When we talk about the series representation of a function, we're essentially describing a way to write the function as an infinite sum of terms. This can be particularly useful for complex functions, as it breaks them down into more manageable parts. One common example of a series representation is the power series, which expresses a function as a sum of powers of a variable.

In the context of our problem, we take the well-known power series for the function \( \frac{1}{1-x} = \sum_{n=0}^{\infty} x^{n}, |x|<1 \). This series is only valid when the absolute value of the variable \(x\) is less than 1. In mathematics, this condition is known as the interval of convergence, which refers to the range of values for which the series converges or adds up to a finite number.

The interval of convergence is crucial for using series to represent functions since it tells us where the series accurately describes the function. For the power series \( \sum_{n=0}^{\infty} x^{n} \), the interval of convergence is \( |x|<1 \), which means for all real numbers \( x \) where \( x \) is greater than \( -1 \) and less than \( 1 \) the series converges.

To determine the interval of convergence for a modified power series, like in our exercise, we need to examine any operations we performed on the original series. For the function \( f(x)=\frac{x}{(1-x)^{2}} \), we find that the interval of convergence remains \( -1 < x < 1 \) even after differentiation and multiplication by \( x \) because these operations do not affect the series' convergence properties. Thus, our solution remains accurate and represents our function within this interval.

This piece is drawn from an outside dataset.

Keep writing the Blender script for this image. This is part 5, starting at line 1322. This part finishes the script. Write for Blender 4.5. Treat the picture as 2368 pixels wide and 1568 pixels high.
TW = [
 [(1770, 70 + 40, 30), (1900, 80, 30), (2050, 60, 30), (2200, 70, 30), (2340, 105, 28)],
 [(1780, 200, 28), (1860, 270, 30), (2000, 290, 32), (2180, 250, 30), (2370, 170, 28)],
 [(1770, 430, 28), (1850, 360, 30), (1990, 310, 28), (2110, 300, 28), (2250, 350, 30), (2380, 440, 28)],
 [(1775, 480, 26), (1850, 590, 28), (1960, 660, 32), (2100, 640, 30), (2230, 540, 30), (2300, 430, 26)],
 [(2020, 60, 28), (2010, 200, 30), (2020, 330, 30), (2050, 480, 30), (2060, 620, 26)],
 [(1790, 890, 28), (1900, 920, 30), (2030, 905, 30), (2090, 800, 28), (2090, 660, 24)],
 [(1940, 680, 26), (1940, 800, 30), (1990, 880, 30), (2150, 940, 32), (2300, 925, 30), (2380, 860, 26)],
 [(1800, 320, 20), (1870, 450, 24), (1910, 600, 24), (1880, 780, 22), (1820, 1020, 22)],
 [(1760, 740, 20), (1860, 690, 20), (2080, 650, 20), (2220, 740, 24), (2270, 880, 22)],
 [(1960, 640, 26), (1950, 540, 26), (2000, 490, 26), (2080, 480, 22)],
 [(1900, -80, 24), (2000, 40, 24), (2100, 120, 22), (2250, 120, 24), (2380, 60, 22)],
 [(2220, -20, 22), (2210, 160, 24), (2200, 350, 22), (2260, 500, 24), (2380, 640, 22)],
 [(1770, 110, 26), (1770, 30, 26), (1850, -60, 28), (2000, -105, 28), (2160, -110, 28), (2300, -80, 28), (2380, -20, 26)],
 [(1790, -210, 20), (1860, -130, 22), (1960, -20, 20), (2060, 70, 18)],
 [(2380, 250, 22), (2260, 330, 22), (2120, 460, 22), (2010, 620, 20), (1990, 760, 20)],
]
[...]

Differentiating a power series term-by-term is a powerful technique in calculus. This approach applies the power rule of differentiation \( (x^n)' = n x^{n-1} \) to each term of the series individually. For the series \( \sum_{n=0}^{\infty} x^{n} \) that represents \( \frac{1}{1-x} \), we differentiate each term to find the series representation for the function we're seeking, namely, \( \frac{x}{{(1-x)}^2} \).

As a result, we yield the new series \( \sum_{n=1}^{\infty} n x^{n-1} \) after applying differentiation, and with a slight transformation - multiplying by \(x\) - we achieve the desired series \( \sum_{n=1}^{\infty} n x^n \). This process shows that differentiation of power series is a tool that enables us to obtain new functions and their series representations from known ones. It is essential to keep in mind the interval of convergence throughout this process, as the differentiated series will only be valid within the same convergence interval as the original series.